Begin Provided data

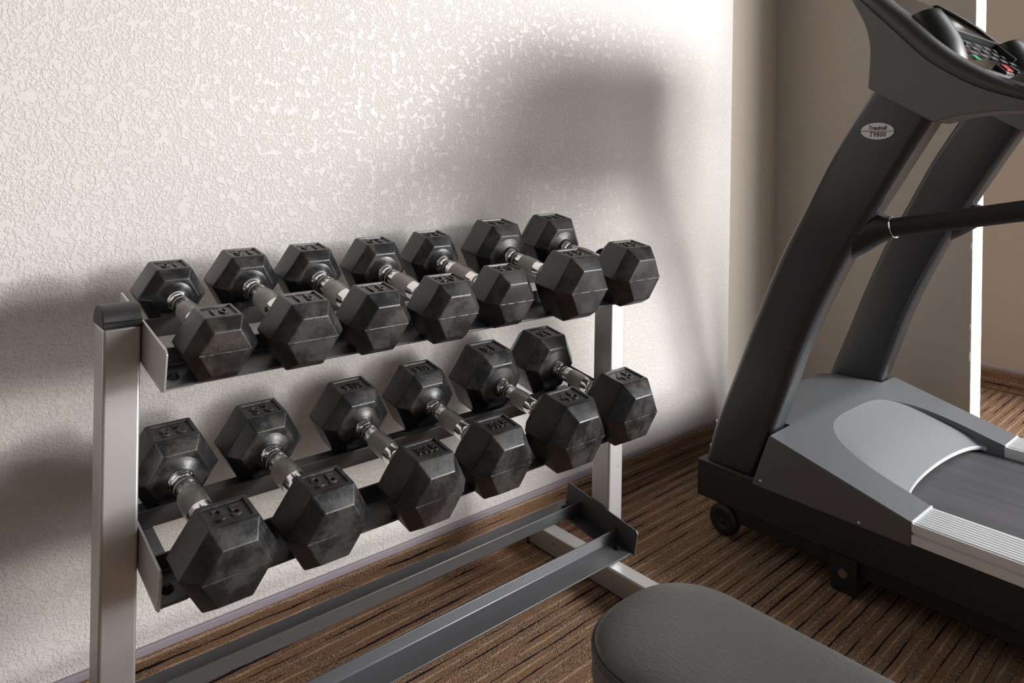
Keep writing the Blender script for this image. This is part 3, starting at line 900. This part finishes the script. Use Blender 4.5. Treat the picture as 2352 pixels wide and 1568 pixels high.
# controls on the fascia
def fpt(x, t_, h=0.0):
    """point on the fascia plane; t_ runs from top to bottom"""
    a, b = Vector((-0.742, 1.340)), Vector((-0.887, 1.199))
    d = (b - a); nrm = Vector((-0.697, 0.717))
    p = a + d * t_ + nrm * h
    return Vector((x, p.x, p.y))
def pad(m, x0, x1, t0, t1, h0, h1):
    vs = [fpt(x0, t0, h0), fpt(x1, t0, h0), fpt(x1, t1, h0), fpt(x0, t1, h0), fpt(x0, t0, h1), fpt(x1, t0, h1), fpt(x1, t1, h1), fpt(x0, t1, h1)]
    m.add(vs, [(3, 2, 1, 0), (4, 5, 6, 7), (0, 1, 5, 4), (1, 2, 6, 5), (2, 3, 7, 6), (3, 0, 4, 7)])
m = MB(); pad(m, 1.93, 1.99, 0.90, 1.06, -0.001, 0.010)
sb = m.build('stop_button_housing', 'black_plastic', bevel=0.003); tpz(sb)
m = MB(); pad(m, 1.938, 1.982, 0.92, 1.03, 0.010, 0.015)
m.build('stop_button', 'red', sb, bevel=0.002)
m = MB(); pad(m, 1.87, 1.90, 0.72, 0.80, 0.0, 0.0012)
tpz(m.build('start_key', 'green'))
random.seed(5)
for i in range(5):
    for j in range(3):
        m = MB(); pad(m, 1.90 + 0.075 * i, 1.90 + 0.075 * i + 0.045, 0.36 + 0.13 * j, 0.36 + 0.13 * j + 0.05, 0.0, 0.0010)
        tpz(m.build('console_key', 'grey_print'))
m = MB(); pad(m, 1.86, 2.24, 0.28, 0.31, 0.0, 0.016); pad(m, 1.86, 1.868, 0.28, 0.62, 0.0, 0.014); pad(m, 2.232, 2.24, 0.28, 0.62, 0, 0.014)
tpz(m.build('reading_ledge', 'black_plastic', bevel=0.002))
m = MB(); m.tube([fpt(2.06, 0.96, 0.004), fpt(2.06, 1.02, 0.010), fpt(2.07, 1.18, 0.012), fpt(2.08, 1.30, 0.006)], 0.0022, 10)
m.tube([fpt(2.06, 0.86, 0.004), fpt(2.06, 0.98, 0.006)], 0.008, 14)
tpz(m.build('safety_key', 'gloss_black', smooth=50))
# grip bar at the bottom of the console
m = MB(); m.tube([(CX0 + 0.045, -0.970, 1.146), (CX0 + 0.045, -1.00, 1.160), (CX0 + 0.045, -1.05, 1.156), (CX0 + 0.045, -1.11, 1.138), (CX0 + 0.045, -1.19, 1.108)], 0.019, 24)
tpz(m.build('pulse_grip', 'console_lip', smooth=50))
# badge
bc = Vector((UX0 - 0.0012, -0.720, 1.0595))
m = MB(); n_ = 48
ov = lambda rr, x: [(x, bc.y + 0.0375 * rr * math.cos(2 * PI * k / n_), bc.z + 0.0195 * rr * math.sin(2 * PI * k / n_)) for k in range(n_)]
m.loft([ov(1.0, UX0 + 0.002), ov(1.0, UX0 - 0.0006)])
bo = tpz(m.build('badge_border', 'badge_ink', smooth=40))
m = MB(); m.loft([ov(0.965, UX0), ov(0.965, UX0 - 0.0012)])
m.build('badge', 'badge_silver', bo, smooth=40)
m = MB(); m.box(UX0 - 0.0016, UX0 - 0.0008, bc.y - 0.037, bc.y + 0.037, bc.z - 0.0006, bc.z + 0.0006)
m.build('badge_line', 'badge_ink', bo)
MB_ = Matrix(((0, 0, -1, UX0 - 0.0014), (-1, 0, 0, bc.y), (0, 1, 0, 0), (0, 0, 0, 1)))
for s_t, dz, size, sp in (('Treadmill', 0.0068, 0.0128, 0.95), ('T9800', -0.0078, 0.0150, 1.12)):
    mt = MB_.copy(); mt[2][3] = bc.z + dz
    text_mesh('lettering', s_t, size, 0.0002, 'badge_ink', bo, mt, squash=0.80, shear=0.22, spacing=sp * 1.06, bold=0.00028)

# ------------------------------------------------------------------ bench
bench = thing('weight_bench', 'dark grey vinyl padded flat weight bench in the foreground, rounded end towards the rack', 'bench', (0.745, -1.35, 0))
def bp(o):
    o.parent = bench; o.matrix_parent_inverse = Matrix.Translation(bench.location).inverted(); return o
BC, BW, BT, BE = 0.746, 0.116, -0.790, -1.95
def pad_out(off, z, n=40):
    out = []
    w_ = BW - off
    # superellipse-ish rounded nose
    for k in range(n + 1):
        a = PI - PI * k / n
        ca, sa = math.cos(a), math.sin(a)
        x = w_ * math.copysign(abs(ca) ** 0.80, ca)
        y = (BT - 0.105) + (0.105 - off) * abs(sa) ** 0.86
        out.append((BC + x, y, z))
    # widen gently towards the rear
    out2 = [(BC + w_ + 0.012, BE, z)]
    out3 = [(BC - w_ - 0.012, BE, z)]
    return out + [(BC + w_ + 0.006, (BE + BT) / 2, z)] + out2 + out3 + [(BC - w_ - 0.006, (BE + BT) / 2, z)]
m = MB()
ZT = 0.428
m.loft([pad_out(0.010, 0.355), pad_out(0.002, 0.360), pad_out(0.0, 0.372), pad_out(0.0, 0.398), pad_out(0.003, 0.4085)], True, True)
po = bp(m.build('pad_side', 'vinyl', smooth=50))
m = MB(); rings = [pad_out(0.003, 0.4085), pad_out(0.0025, 0.412), pad_out(0.006, 0.4175), pad_out(0.013, 0.4215), pad_out(0.025, 0.4255), pad_out(0.045, 0.4290), pad_out(0.072, 0.4308), pad_out(0.098, 0.4315)]
m.loft(rings, False, True)
bp(m.build('pad_top', 'vinyl', smooth=60))
pl = pad_out(0.0005, 0.4085)
m = MB(); m.tube([pl[-2]] + [pl[-1]] + pl[:43], 0.0017, 8)
m.build('piping', 'piping', po, smooth=60)
m = MB()
for off in (0,):
    ps = pad_out(-0.0006, 0.4025)
    pp = [Vector(p) for p in ps[:41]]
    pp = [pp[0] + Vector((-0.006 * (i / 60), -i * 0.006, 0)) for i in range(60, 0, -1)] + pp
    acc = 0; last = pp[0]; out = []
    for p in pp[1:]:
        d = (p - last).length; nseg = max(1, int(d / 0.004))
        for k in range(nseg):
            a = last.lerp(p, k / nseg); b = last.lerp(p, (k + 0.55) / nseg)
            if (b - a).length > 1e-4: out.append((a, b))
        last = p
    for a, b in out: m.tube([a, b], 0.00045, 5)
m.build('stitching', 'thread', po, smooth=0, kind='stuff')
m = MB(); m.box(BC - 0.03, BC + 0.03, -1.80, -0.86, 0.295, 0.3545)
bp(m.build('bench_beam', 'bench_metal', bevel=0.004))
for y in (-0.92, -1.72):
    m = MB(); m.box(BC - 0.025, BC + 0.025, y - 0.025, y + 0.025, 0.045, 0.2955)
    bp(m.build('leg', 'bench_metal', bevel=0.004))
    m = MB(); m.box(BC - 0.20, BC + 0.20, y - 0.025, y + 0.025, 0.002, 0.0455)
    bp(m.build('cross_foot', 'bench_metal', bevel=0.004))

End Provided data

__Problem statement__. Restate the whole of the material word for word without the pictures.

__The response__.
Keep writing the Blender script for this image. This is part 3, starting at line 900. This part finishes the script. Use Blender 4.5. Treat the picture as 2352 pixels wide and 1568 pixels high.
# controls on the fascia
def fpt(x, t_, h=0.0):
    """point on the fascia plane; t_ runs from top to bottom"""
    a, b = Vector((-0.742, 1.340)), Vector((-0.887, 1.199))
    d = (b - a); nrm = Vector((-0.697, 0.717))
    p = a + d * t_ + nrm * h
    return Vector((x, p.x, p.y))
def pad(m, x0, x1, t0, t1, h0, h1):
    vs = [fpt(x0, t0, h0), fpt(x1, t0, h0), fpt(x1, t1, h0), fpt(x0, t1, h0), fpt(x0, t0, h1), fpt(x1, t0, h1), fpt(x1, t1, h1), fpt(x0, t1, h1)]
    m.add(vs, [(3, 2, 1, 0), (4, 5, 6, 7), (0, 1, 5, 4), (1, 2, 6, 5), (2, 3, 7, 6), (3, 0, 4, 7)])
m = MB(); pad(m, 1.93, 1.99, 0.90, 1.06, -0.001, 0.010)
sb = m.build('stop_button_housing', 'black_plastic', bevel=0.003); tpz(sb)
m = MB(); pad(m, 1.938, 1.982, 0.92, 1.03, 0.010, 0.015)
m.build('stop_button', 'red', sb, bevel=0.002)
m = MB(); pad(m, 1.87, 1.90, 0.72, 0.80, 0.0, 0.0012)
tpz(m.build('start_key', 'green'))
random.seed(5)
for i in range(5):
    for j in range(3):
        m = MB(); pad(m, 1.90 + 0.075 * i, 1.90 + 0.075 * i + 0.045, 0.36 + 0.13 * j, 0.36 + 0.13 * j + 0.05, 0.0, 0.0010)
        tpz(m.build('console_key', 'grey_print'))
m = MB(); pad(m, 1.86, 2.24, 0.28, 0.31, 0.0, 0.016); pad(m, 1.86, 1.868, 0.28, 0.62, 0.0, 0.014); pad(m, 2.232, 2.24, 0.28, 0.62, 0, 0.014)
tpz(m.build('reading_ledge', 'black_plastic', bevel=0.002))
m = MB(); m.tube([fpt(2.06, 0.96, 0.004), fpt(2.06, 1.02, 0.010), fpt(2.07, 1.18, 0.012), fpt(2.08, 1.30, 0.006)], 0.0022, 10)
m.tube([fpt(2.06, 0.86, 0.004), fpt(2.06, 0.98, 0.006)], 0.008, 14)
tpz(m.build('safety_key', 'gloss_black', smooth=50))
# grip bar at the bottom of the console
m = MB(); m.tube([(CX0 + 0.045, -0.970, 1.146), (CX0 + 0.045, -1.00, 1.160), (CX0 + 0.045, -1.05, 1.156), (CX0 + 0.045, -1.11, 1.138), (CX0 + 0.045, -1.19, 1.108)], 0.019, 24)
tpz(m.build('pulse_grip', 'console_lip', smooth=50))
# badge
bc = Vector((UX0 - 0.0012, -0.720, 1.0595))
m = MB(); n_ = 48
ov = lambda rr, x: [(x, bc.y + 0.0375 * rr * math.cos(2 * PI * k / n_), bc.z + 0.0195 * rr * math.sin(2 * PI * k / n_)) for k in range(n_)]
m.loft([ov(1.0, UX0 + 0.002), ov(1.0, UX0 - 0.0006)])
bo = tpz(m.build('badge_border', 'badge_ink', smooth=40))
m = MB(); m.loft([ov(0.965, UX0), ov(0.965, UX0 - 0.0012)])
m.build('badge', 'badge_silver', bo, smooth=40)
m = MB(); m.box(UX0 - 0.0016, UX0 - 0.0008, bc.y - 0.037, bc.y + 0.037, bc.z - 0.0006, bc.z + 0.0006)
m.build('badge_line', 'badge_ink', bo)
MB_ = Matrix(((0, 0, -1, UX0 - 0.0014), (-1, 0, 0, bc.y), (0, 1, 0, 0), (0, 0, 0, 1)))
for s_t, dz, size, sp in (('Treadmill', 0.0068, 0.0128, 0.95), ('T9800', -0.0078, 0.0150, 1.12)):
    mt = MB_.copy(); mt[2][3] = bc.z + dz
    text_mesh('lettering', s_t, size, 0.0002, 'badge_ink', bo, mt, squash=0.80, shear=0.22, spacing=sp * 1.06, bold=0.00028)

# ------------------------------------------------------------------ bench
bench = thing('weight_bench', 'dark grey vinyl padded flat weight bench in the foreground, rounded end towards the rack', 'bench', (0.745, -1.35, 0))
def bp(o):
    o.parent = bench; o.matrix_parent_inverse = Matrix.Translation(bench.location).inverted(); return o
BC, BW, BT, BE = 0.746, 0.116, -0.790, -1.95
def pad_out(off, z, n=40):
    out = []
    w_ = BW - off
    # superellipse-ish rounded nose
    for k in range(n + 1):
        a = PI - PI * k / n
        ca, sa = math.cos(a), math.sin(a)
        x = w_ * math.copysign(abs(ca) ** 0.80, ca)
        y = (BT - 0.105) + (0.105 - off) * abs(sa) ** 0.86
        out.append((BC + x, y, z))
    # widen gently towards the rear
    out2 = [(BC + w_ + 0.012, BE, z)]
    out3 = [(BC - w_ - 0.012, BE, z)]
    return out + [(BC + w_ + 0.006, (BE + BT) / 2, z)] + out2 + out3 + [(BC - w_ - 0.006, (BE + BT) / 2, z)]
m = MB()
ZT = 0.428
m.loft([pad_out(0.010, 0.355), pad_out(0.002, 0.360), pad_out(0.0, 0.372), pad_out(0.0, 0.398), pad_out(0.003, 0.4085)], True, True)
po = bp(m.build('pad_side', 'vinyl', smooth=50))
m = MB(); rings = [pad_out(0.003, 0.4085), pad_out(0.0025, 0.412), pad_out(0.006, 0.4175), pad_out(0.013, 0.4215), pad_out(0.025, 0.4255), pad_out(0.045, 0.4290), pad_out(0.072, 0.4308), pad_out(0.098, 0.4315)]
m.loft(rings, False, True)
bp(m.build('pad_top', 'vinyl', smooth=60))
pl = pad_out(0.0005, 0.4085)
m = MB(); m.tube([pl[-2]] + [pl[-1]] + pl[:43], 0.0017, 8)
m.build('piping', 'piping', po, smooth=60)
m = MB()
for off in (0,):
    ps = pad_out(-0.0006, 0.4025)
    pp = [Vector(p) for p in ps[:41]]
    pp = [pp[0] + Vector((-0.006 * (i / 60), -i * 0.006, 0)) for i in range(60, 0, -1)] + pp
    acc = 0; last = pp[0]; out = []
    for p in pp[1:]:
        d = (p - last).length; nseg = max(1, int(d / 0.004))
        for k in range(nseg):
            a = last.lerp(p, k / nseg); b = last.lerp(p, (k + 0.55) / nseg)
            if (b - a).length > 1e-4: out.append((a, b))
        last = p
    for a, b in out: m.tube([a, b], 0.00045, 5)
m.build('stitching', 'thread', po, smooth=0, kind='stuff')
m = MB(); m.box(BC - 0.03, BC + 0.03, -1.80, -0.86, 0.295, 0.3545)
bp(m.build('bench_beam', 'bench_metal', bevel=0.004))
for y in (-0.92, -1.72):
    m = MB(); m.box(BC - 0.025, BC + 0.025, y - 0.025, y + 0.025, 0.045, 0.2955)
    bp(m.build('leg', 'bench_metal', bevel=0.004))
    m = MB(); m.box(BC - 0.20, BC + 0.20, y - 0.025, y + 0.025, 0.002, 0.0455)
    bp(m.build('cross_foot', 'bench_metal', bevel=0.004))